**BRIEF**
Leaving out all pictures, copy exactly the lines from the one containing "Recreate this scene" down to the one containing "col = scene.collection", both of them included.

**RECORDED INFORMATION**
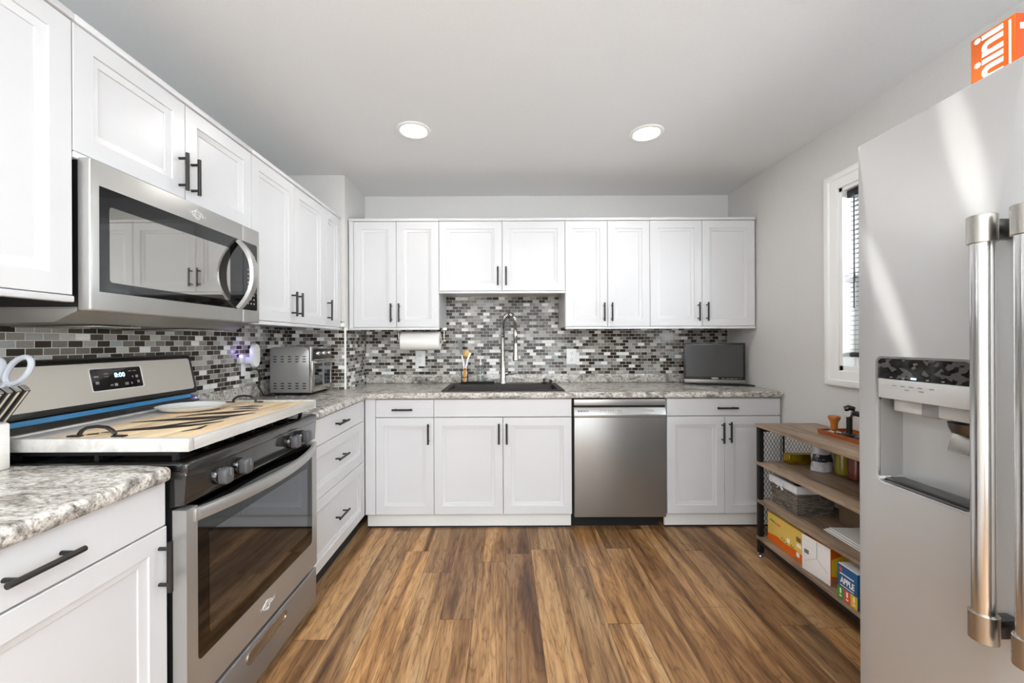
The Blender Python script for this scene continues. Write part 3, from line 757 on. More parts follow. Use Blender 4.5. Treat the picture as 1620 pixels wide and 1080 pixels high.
# ------------------------------------------------------------------ wooden stove cover and spoon rest
nb = thing('stove_cover', 'light pine noodle board with dark brush lettering and black handles covering the stove', 'stove cover', (-1.15, 1.48, .9465))
BX0, BX1, BY0, BY1 = -1.425, -.880, 1.106, 1.852
mb = MB(); n = 5; pw = (BX1 - BX0 - .044) / n
for k in range(n):
    MB().box(BX0 + .022 + k * pw, BX0 + .022 + (k + 1) * pw - .0015, BY0 + .02, BY1 - .02, .962, .980, .002).build('plank', 'grey_wash' if k == 0 else 'pine', nb)
for (x0, x1, y0, y1, z1) in ((BX0, BX1, BY0, BY0 + .02, .984), (BX0, BX1, BY1 - .02, BY1, .984), (BX0, BX0 + .022, BY0 + .0205, BY1 - .0205, .984), (BX1 - .022, BX1, BY0 + .0205, BY1 - .0205, .979)):
    MB().box(x0, x1, y0, y1, .9468, z1, .002).build('edge_strip', 'whitewash', nb)
for y in (BY0 + .045, BY1 - .050):
    mb = MB(); pts = [(-1.18 + dx, y, .985 + h) for dx, h in ((-.052, .002), (-.044, .013), (-.028, .022), (0, .025), (.028, .022), (.044, .013), (.052, .002))]
    mb.tube(pts, .0048, 8, flat=1.4)
    for s in (-1, 1): mb.box(-1.18 + s * .064 - .018, -1.18 + s * .064 + .018, y - .008, y + .008, .9802, .9845, .0015)
    mb.build('handle', 'handle_black', nb)
def stroke(mb, pts, ws, z=.9803):
    """flat brush stroke through pts with half-widths ws"""
    P = [Vector((p[0], p[1], 0)) for p in pts]; L, R = [], []
    for i, p in enumerate(P):
        t = (P[min(i + 1, len(P) - 1)] - P[max(i - 1, 0)]).normalized(); q = Vector((-t.y, t.x, 0))
        L.append(p + q * ws[i]); R.append(p - q * ws[i])
    lo = [(v.x, v.y, z) for v in L + R[::-1]]; hi = [(v.x, v.y, z + .0008) for v in L + R[::-1]]
    n = len(P)
    for zz in (z, z + .0008):
        bl_ = [mb.bm.verts.new((v.x, v.y, zz)) for v in L]; br_ = [mb.bm.verts.new((v.x, v.y, zz)) for v in R]
        for i in range(n - 1): mb.bm.faces.new((bl_[i], bl_[i + 1], br_[i + 1], br_[i]))
mb = MB()
stroke(mb, [(-1.22, 1.20), (-1.17, 1.235), (-1.10, 1.27), (-1.03, 1.30), (-.97, 1.37)], [.003, .016, .026, .018, .003])
stroke(mb, [(-1.27, 1.35), (-1.19, 1.395), (-1.10, 1.42), (-1.02, 1.46), (-.96, 1.53)], [.003, .018, .030, .024, .003])
stroke(mb, [(-1.13, 1.27), (-1.08, 1.33), (-1.03, 1.38), (-1.00, 1.44)], [.003, .014, .018, .003])
stroke(mb, [(-1.20, 1.45), (-1.14, 1.51), (-1.07, 1.54), (-.99, 1.60)], [.003, .018, .026, .003])
stroke(mb, [(-1.10, 1.61), (-1.06, 1.635), (-1.01, 1.63)], [.004, .016, .004])
stroke(mb, [(-1.14, 1.66), (-1.08, 1.685), (-1.03, 1.69)], [.004, .018, .004])
stroke(mb, [(-.985, 1.21), (-.965, 1.25), (-.975, 1.30)], [.003, .009, .003])
stroke(mb, [(-1.235, 1.175), (-1.215, 1.19)], [.009, .011])
mb.build('brush_lettering', 'dark_ink', nb)
sr = thing('spoon_rest', 'white oval ceramic spoon rest lying on the pine board', 'spoon rest', (-1.27, 1.585, .9805))
mb = MB(); rings = []
for a, b, z in ((.010, .010, .9815), (.075, .062, .9815), (.100, .082, .986), (.122, .098, .9985), (.125, .101, 1.0005), (.121, .097, .999), (.098, .080, .9895), (.070, .058, .985), (.010, .010, .985)):
    rings.append([(-1.27 + a * math.cos(t) * (1 + .12 * math.cos(t)), 1.60 + b * math.sin(t), z) for t in [2 * PI * k / 40 for k in range(40)]])
mb.loft(rings); mb.build('dish', 'ceramic_white', sr)

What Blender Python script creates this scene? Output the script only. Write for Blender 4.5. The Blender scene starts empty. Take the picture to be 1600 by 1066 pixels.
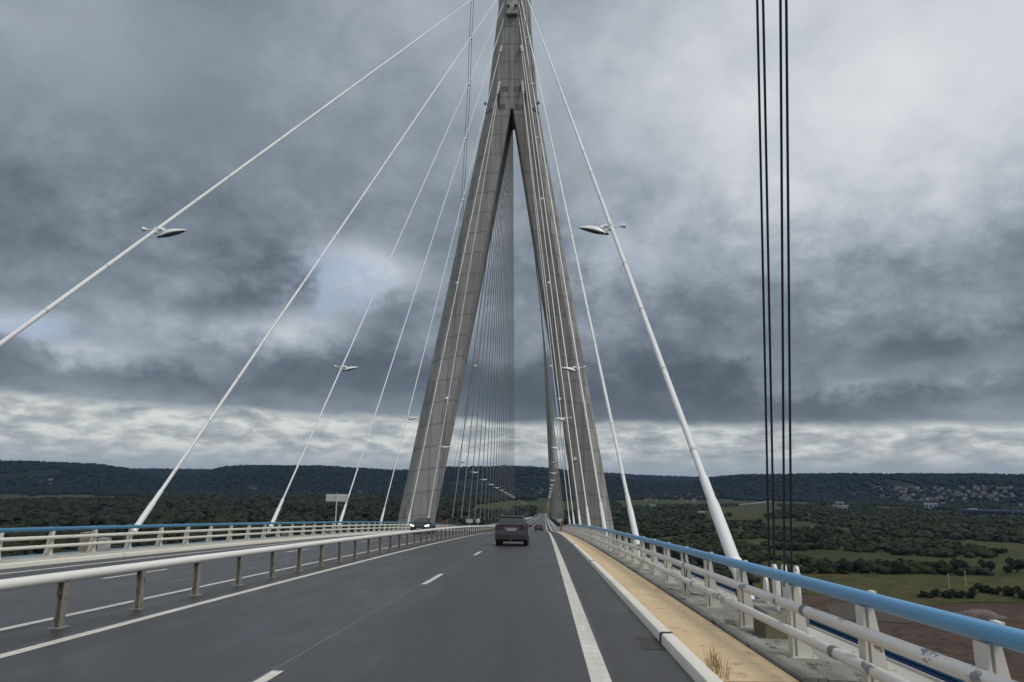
import bpy, math, random
import numpy as np
from mathutils import Vector, Matrix
random.seed(7); RNG=np.random.default_rng(11)
sc=bpy.context.scene
COL=sc.collection
ZO=58.0                     # eye height over the marsh: the marsh lies at z=0
# ------------------------------------------------------------------ survey
F,PI_,YA,RO=1076.262,0.19757,-0.048538,0.010434
def ray(u,v):
    a=(u-800)/F;b=(533-v)/F
    c,s=math.cos(RO),math.sin(RO); a,b=a*c-b*s,a*s+b*c
    c,s=math.cos(PI_),math.sin(PI_); y=c-b*s; z=s+b*c; x=a
    c,s=math.cos(YA),math.sin(YA); return Vector((x*c+y*s,-x*s+y*c,z))
def on_ground(u,v,z=0.0):
    r=ray(u,v); t=(z-ZO)/r.z; return Vector((r.x*t,r.y*t,z))
XC=-6.80; XS=10.615; SP=15.138; D1=13.404; D=125.45
S0,K=0.042855,0.000251
_ys=np.arange(-80,1500,1.0); _s=np.where(_ys<110,S0+K*_ys,S0+K*110)
_s=np.where(_ys<-40,S0+K*-40,_s)
_s=np.where(_ys>140,np.clip(.0705-(_ys-140)*(.0225/80),.048,.0705),_s)
_s=np.where(_ys>1000,np.clip(.048-(_ys-1000)*(.048/170),0,.048),_s)
_z=np.zeros(len(_ys)); _z[1:]=-np.cumsum((_s[1:]+_s[:-1])/2); _z-=np.interp(0,_ys,_z); _z+=-1.7445
def zr(Y): return float(np.interp(Y,_ys,_z))+ZO
def ysteps(a,b):
    out=[a];y=a
    while y<b:
        y+= 1.0 if y<60 else (3.0 if y<240 else 12.0)
        out.append(min(y,b))
    return out
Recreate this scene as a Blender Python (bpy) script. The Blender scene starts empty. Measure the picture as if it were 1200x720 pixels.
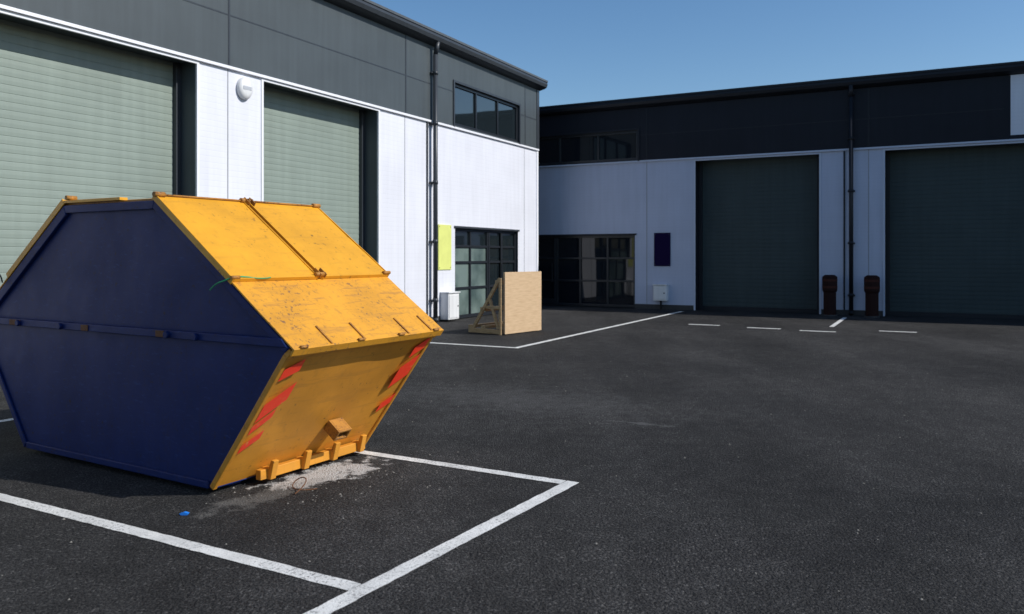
import bpy, math, random, bmesh
from mathutils import Vector, Matrix
random.seed(4)
scene = bpy.context.scene
col = scene.collection

# ------------------------------------------------------------ materials
def new_mat(name, color, rough=0.6, metal=0.0, spec=0.5):
    m = bpy.data.materials.new(name); m.use_nodes = True
    b = m.node_tree.nodes['Principled BSDF']
    b.inputs['Base Color'].default_value = (*color, 1)
    b.inputs['Roughness'].default_value = rough
    b.inputs['Metallic'].default_value = metal
    b.inputs['Specular IOR Level'].default_value = spec
    return m
class NT:
    def __init__(s, m):
        s.t = m.node_tree; s.b = s.t.nodes['Principled BSDF']
    def n(s, typ, **kw):
        x = s.t.nodes.new(typ)
        for k, v in kw.items(): setattr(x, k, v)
        return x
    def l(s, a, b): s.t.links.new(a, b)
    def coord(s, out='Object'):
        return s.n('ShaderNodeTexCoord').outputs[out]
    def mapping(s, vec, scale=(1,1,1), loc=(0,0,0), rot=(0,0,0)):
        m = s.n('ShaderNodeMapping'); s.l(vec, m.inputs[0])
        m.inputs['Scale'].default_value = scale; m.inputs['Location'].default_value = loc
        m.inputs['Rotation'].default_value = rot
        return m.outputs[0]
    def noise(s, vec, scale, detail=4, rough=0.55, dist=0.0):
        n = s.n('ShaderNodeTexNoise'); s.l(vec, n.inputs['Vector'])
        n.inputs['Scale'].default_value = scale; n.inputs['Detail'].default_value = detail
        n.inputs['Roughness'].default_value = rough; n.inputs['Distortion'].default_value = dist
        return n.outputs['Fac']
    def ramp(s, fac, stops):
        r = s.n('ShaderNodeValToRGB'); s.l(fac, r.inputs[0])
        e = r.color_ramp.elements
        while len(e) < len(stops): e.new(0.5)
        for i, (p, c) in enumerate(stops):
            e[i].position = p
            e[i].color = (c, c, c, 1) if isinstance(c, (int, float)) else (*c, 1)
        return r.outputs[0]
    def mix(s, fac, a, b, mode='MIX'):
        m = s.n('ShaderNodeMix', data_type='RGBA', blend_type=mode)
        if isinstance(fac, (int, float)): m.inputs[0].default_value = fac
        else: s.l(fac, m.inputs[0])
        for i, v in ((6, a), (7, b)):
            if isinstance(v, tuple): m.inputs[i].default_value = (*v, 1)
            else: s.l(v, m.inputs[i])
        return m.outputs[2]
    def math(s, op, a, b=None, clamp=False):
        m = s.n('ShaderNodeMath', operation=op); m.use_clamp = clamp
        for i, v in ((0, a), (1, b)):
            if v is None: continue
            if isinstance(v, (int, float)): m.inputs[i].default_value = v
            else: s.l(v, m.inputs[i])
        return m.outputs[0]
    def bump(s, h, strength=0.3, dist=0.01, normal=None):
        b = s.n('ShaderNodeBump'); s.l(h, b.inputs['Height'])
        b.inputs['Strength'].default_value = strength; b.inputs['Distance'].default_value = dist
        if normal is not None: s.l(normal, b.inputs['Normal'])
        return b.outputs[0]
    def base(s, c): s.l(c, s.b.inputs['Base Color'])
    def rough(s, c): s.l(c, s.b.inputs['Roughness'])
    def norm(s, c): s.l(c, s.b.inputs['Normal'])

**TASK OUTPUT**
Recreate this scene as a Blender Python (bpy) script. The Blender scene starts empty. Measure the picture as if it were 1200x720 pixels.
import bpy, math, random, bmesh
from mathutils import Vector, Matrix
random.seed(4)
scene = bpy.context.scene
col = scene.collection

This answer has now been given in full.